Jhony
Carhuallanqui
En agosto de 1972, la prestigiosa
revista National Geographic
presentaba en portada la sorprendente historia de un grupo de primitivos
varados en la edad de piedra: los Tasaday.
La isla de Mindanao se convertía así en el punto de encuentro de antropólogos,
historiadores, sociólogos, psicólogos y lingüistas, todos impacientes por
comprender y aprender de este retazo de historia de la humanidad preservada en
la jungla filipina.
Vivían en cavernas, usaban
taparrabos de hojas de orquídeas, comían raíces, hojas, frutas silvestres; desconocían
la agricultura y ganadería, eran los típicos recolectores y cazadores.

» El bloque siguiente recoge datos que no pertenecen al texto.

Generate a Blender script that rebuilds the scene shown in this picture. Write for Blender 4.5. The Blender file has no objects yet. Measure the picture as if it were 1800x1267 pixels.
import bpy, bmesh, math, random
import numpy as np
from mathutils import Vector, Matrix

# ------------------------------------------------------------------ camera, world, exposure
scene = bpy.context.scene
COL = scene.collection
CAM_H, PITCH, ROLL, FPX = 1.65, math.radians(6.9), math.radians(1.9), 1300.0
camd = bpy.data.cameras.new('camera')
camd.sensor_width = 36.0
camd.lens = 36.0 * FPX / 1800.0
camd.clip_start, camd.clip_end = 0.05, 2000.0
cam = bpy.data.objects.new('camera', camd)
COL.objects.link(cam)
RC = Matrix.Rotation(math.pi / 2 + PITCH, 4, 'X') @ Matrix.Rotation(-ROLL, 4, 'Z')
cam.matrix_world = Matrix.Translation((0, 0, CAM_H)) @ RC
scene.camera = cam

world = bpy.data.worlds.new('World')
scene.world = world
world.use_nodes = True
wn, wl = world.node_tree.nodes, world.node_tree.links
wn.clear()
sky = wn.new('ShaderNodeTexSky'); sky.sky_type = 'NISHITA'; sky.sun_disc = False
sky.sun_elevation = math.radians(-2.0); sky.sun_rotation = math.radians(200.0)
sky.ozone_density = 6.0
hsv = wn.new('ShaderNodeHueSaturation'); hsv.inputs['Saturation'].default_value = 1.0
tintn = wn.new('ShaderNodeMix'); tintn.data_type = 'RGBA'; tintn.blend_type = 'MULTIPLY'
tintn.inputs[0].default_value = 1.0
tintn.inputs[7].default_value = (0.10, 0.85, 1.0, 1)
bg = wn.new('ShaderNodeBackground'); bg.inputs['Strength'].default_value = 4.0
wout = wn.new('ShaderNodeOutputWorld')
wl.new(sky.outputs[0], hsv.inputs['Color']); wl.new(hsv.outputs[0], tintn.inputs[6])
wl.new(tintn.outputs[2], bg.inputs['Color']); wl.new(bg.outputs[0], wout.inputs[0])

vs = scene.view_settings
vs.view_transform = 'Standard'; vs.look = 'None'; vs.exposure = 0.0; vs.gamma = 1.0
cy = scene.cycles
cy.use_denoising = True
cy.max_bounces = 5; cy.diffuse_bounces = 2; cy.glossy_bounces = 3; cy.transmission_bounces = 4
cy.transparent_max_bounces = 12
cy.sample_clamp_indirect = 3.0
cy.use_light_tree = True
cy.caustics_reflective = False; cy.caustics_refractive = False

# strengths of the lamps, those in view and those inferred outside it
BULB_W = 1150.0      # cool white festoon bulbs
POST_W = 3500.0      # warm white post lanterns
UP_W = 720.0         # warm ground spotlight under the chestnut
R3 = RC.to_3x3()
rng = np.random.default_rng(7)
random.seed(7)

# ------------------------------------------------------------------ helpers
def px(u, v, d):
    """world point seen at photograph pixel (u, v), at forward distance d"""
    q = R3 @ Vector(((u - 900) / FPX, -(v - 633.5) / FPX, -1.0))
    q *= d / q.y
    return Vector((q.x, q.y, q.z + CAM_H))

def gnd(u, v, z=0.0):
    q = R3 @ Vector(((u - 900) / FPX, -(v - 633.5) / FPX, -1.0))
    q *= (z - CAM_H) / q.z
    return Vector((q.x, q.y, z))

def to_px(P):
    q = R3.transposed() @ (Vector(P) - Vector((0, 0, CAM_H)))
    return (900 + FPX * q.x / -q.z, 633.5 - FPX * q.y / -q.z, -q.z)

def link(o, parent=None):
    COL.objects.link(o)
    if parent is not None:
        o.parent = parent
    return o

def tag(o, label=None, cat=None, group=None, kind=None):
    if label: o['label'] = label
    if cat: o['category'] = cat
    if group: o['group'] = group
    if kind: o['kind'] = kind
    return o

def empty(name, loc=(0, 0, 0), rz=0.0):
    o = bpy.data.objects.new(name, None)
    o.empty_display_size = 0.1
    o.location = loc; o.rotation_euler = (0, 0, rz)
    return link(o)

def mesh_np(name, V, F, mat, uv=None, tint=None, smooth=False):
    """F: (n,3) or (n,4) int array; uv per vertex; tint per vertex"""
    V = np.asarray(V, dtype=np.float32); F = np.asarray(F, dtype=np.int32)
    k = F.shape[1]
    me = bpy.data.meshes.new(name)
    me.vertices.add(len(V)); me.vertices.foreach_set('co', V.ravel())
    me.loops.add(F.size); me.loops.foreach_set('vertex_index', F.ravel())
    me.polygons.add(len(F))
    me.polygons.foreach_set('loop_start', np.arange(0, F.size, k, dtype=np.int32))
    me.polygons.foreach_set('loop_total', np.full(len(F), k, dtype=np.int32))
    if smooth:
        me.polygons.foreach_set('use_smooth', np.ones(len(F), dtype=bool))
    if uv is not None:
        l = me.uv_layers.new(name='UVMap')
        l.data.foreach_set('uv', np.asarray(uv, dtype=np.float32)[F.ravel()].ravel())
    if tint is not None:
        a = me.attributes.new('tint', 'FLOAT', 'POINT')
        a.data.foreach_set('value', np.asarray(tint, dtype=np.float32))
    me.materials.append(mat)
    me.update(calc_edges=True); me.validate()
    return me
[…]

A través de Manuel Elizalde, el gobierno filipino
mandó cimentar un muro (custodiado por militares) alrededor de ellos para no
“contaminarlos” de civilización: consumismo, egoísmo, ambición y frivolidad.
En 1980, el escándalo
superó la curiosidad: vivían en chozas, usaban jeans, tenían cuchillos de metal
y habían firmado un “contrato” con el gobierno para “actuar como cavernícolas”,
y obtener regalías de los turistas y académicos dispuestos a verlos o
estudiarlos en su “hábitat natural”.
Artículos, conferencias, memorias, ensayos, documentales y reseñas terminaron
en el basureo y ningún académico que se respetase volvió a tocar el tema.
Los Tasaday
fueron una gran mentira y los científicos sociales ¡se la creyeron! Quizá por
la buena actuación de los nativos o tal vez por la poca pericia científica que
los obnubiló.
Igualmente,
hubo culturas vilmente utilizadas: en Perú, el boom del caucho obligó a pincelar el cuerpo de nativos Boras, Uitotos y Andoques para hacerlos
ver más primitivos (salvajes) a fin de justificar su incapacidad de ser
pasibles de derechos, y así ser esclavizados en la explotación del “shiringa”. Cuanto más salvaje se veían,
menos derechos tenían.
Unos
30000 nativos fueron exterminados, entintaron con sangre el Putumayo por la
codicia de Julio Arana y su Peruvian
Amazon Company. Este “Barón del
Caucho” mandó edificar la ostensible
Casa de Hierro (Iquitos) que simbolizaba la osadía e impunidad de un hombre
que hacía y deshacía contratos con la misma arrogancia que inmolaba a los
nativos.
Por
otra parte, en ocasiones, extrañas y a veces extraordinarias, las tribus han
aparentado ser ingenuas a fin de que el investigador “se vaya contento”: Nigel Barley publicó una suerte de
novela - memoria titulada: “El
antropólogo inocente”, en la que cuenta con
humor —y a veces resignación—, sus peripecias con la tribu Dowayo (Camerún). El extraño era él y los nativos se burlaban, pues su
desconocimiento de los sistemas culturales
le hacía cometer cada humorada que los locales creían que se hacía al
tonto. Confesaría luego que él no se hacía, lo hacían tonto.
Así es que
entre tribus inventadas, manipuladas o burlonas, el hombre va conociendo el
espectro cultural que lo rodea, aunque su entusiasmo desmedido a veces lo ha
limitado en su objetividad: cómo no mencionar el célebre eslabón perdido: El Hombre de Piltdown, que 45 años
después sabríamos con asombro y desconsuelo que se trataba de un cráneo
“armado” con los dientes en quijada de un orangután, el diente suelto de un
mono y el cráneo de un hombre de la edad media.
A pesar de
todo, aún seguimos buscando el eslabón perdido. Konrad Adenauer tiene la respuesta: “Creo que he encontrado el eslabón perdido entre el animal y el hombre
civilizado: somos nosotros”. Totalmente de acuerdo.